Liputan6.com, Jakarta - Koreksi besar-besaran yang dilakukan Pemerintah Indonesia dalam tata kelola gambut, kini menjadi rujukan pengetahuan bagi internasional.
Hal ini ditegaskan dalam pertemuan Konferensi Global Landscape yang berlangsung pada 1-2 Desember di Bonn, Jerman. Menteri Lingkungan Hidup dan Kehutanan Indonesia (LHK) Siti Nurbaya Bakar hadir sebagai pembicara kunci pada berbagai forum yang digelar di hari pertama.
Indonesia mendapat pujian setelah memiliki Pusat Penelitian Lahan Gambut Internasional atau International Tropical Peatlands Centre (ITPC).
Advertisement
"Ini adalah rumah untuk konsultasi dan advokasi bagi kepentingan masyarakat dan lingkungan lokal, serta untuk kepentingan global," kata Menteri Siti Nurbaya.
Basis ITPC saat ini berada di dua kampus penelitian hutan di Bogor, yaitu Badan Penelitian, Pengembangan dan Inovasi KLHK serta di Pusat Penelitian Kehutanan Internasional (CIFOR).

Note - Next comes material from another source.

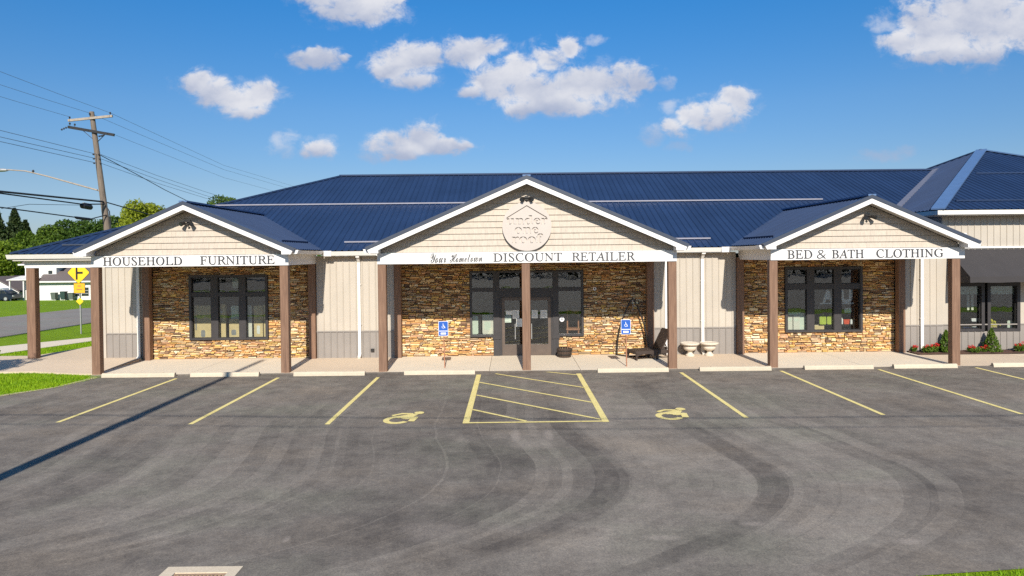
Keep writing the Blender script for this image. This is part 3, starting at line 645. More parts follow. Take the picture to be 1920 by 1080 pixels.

Di agenda berikutnya saat menjadi pembicara kunci peringatan CIFOR ke 25, di hadapan para pemimpin dan ahli kehutanan internasional, Indonesia menegaskan posisinya sebagai "taman bermain penelitian" bagi pengetahuan kehutanan dunia.
"Saya harap ulang tahun CIFOR ke-25 ini menjadi langkah monumental untuk memperkuat kerja sama antara Indonesia, CIFOR dan semua mitra negara, untuk berperan secara signifikan terhadap kehutanan internasional," kata Siti Nurbaya seperti dilansir Antara.
Ia kembali mengingatkan, pasca kebakaran hutan dan lahan (karhutla) tahun 2015, Indonesia di bawah kepemimpinan Presiden Joko Widodo dan Wapres Jusuf Kalla telah memberi perhatian lebih pada pengelolaan lahan gambut berkelanjutan.
"Ini untuk mencegah kebakaran gambut seperti yang terjadi pada tahun 2015 ketika sekitar 800.000 ha dari 2,6 juta hektare area yang terbakar adalah lahan gambut," ungkapnya.
Komitmen Pemerintah Indonesia ini semakin dipertegas Siti Nurbaya saat menjadi pembicara kunci pada Pembukaan Forum Global Landscape 2018. Ia mengatakan telah terjadi pergeseran besar tata kelola kehutanan Indonesia menuju perspektif baru keberlanjutan.
Siti Nurbaya menyatakan Indonesia telah belajar banyak dari Karhutla yang rutin terjadi hampir selama dua dekade. Pemerintahan Presiden Jokowi tidak mau mengulangi kesalahan yang sama.
"Kami telah mengembangkan banyak instrumen pengelolaan lahan gambut," kata Siti Nurbaya.
Di antaranya melalui kebijakan penghentian sementara atau moratorium izin di lahan gambut dan hutan primer, menerbitkan PP 57/2016 tentang Perlindungan dan pengelolaan lahan gambut, hingga menegakkan hukum lingkungan secara konsisten.
Badan Restorasi Gambut
Indonesia juga telah membentuk Badan Restorasi Gambut (BRG) untuk memperbaiki konstruksi restorasi gambut dan operasi dan pemeliharaan infrastruktur dan pemanfaatan gambut.
"Saat ini sekitar 177 pemegang konsesi telah mengembangkan rencana dan melaksanakan restorasi gambut sampai 2026," ungkap Siti Nurbaya.
Pemerintah Indonesia telah menempatkan restorasi lahan gambut sebagai strategi utama mengurangi emisi di sektor kehutanan.
Ia juga menegaskan komitmen kuat Pemerintah Indonesia untuk melibatkan dan memberdayakan masyarakat melalui percepatan program perhutanan sosial atau program konsesi hutan desa.
"Sebelum 2015, masyarakat hanya dapat mengelola empat-tujuh persen dari kawasan hutan tetapi setelah 2015 meningkat secara signifikan menjadi 27-33 persen," kata Siti Nurbaya.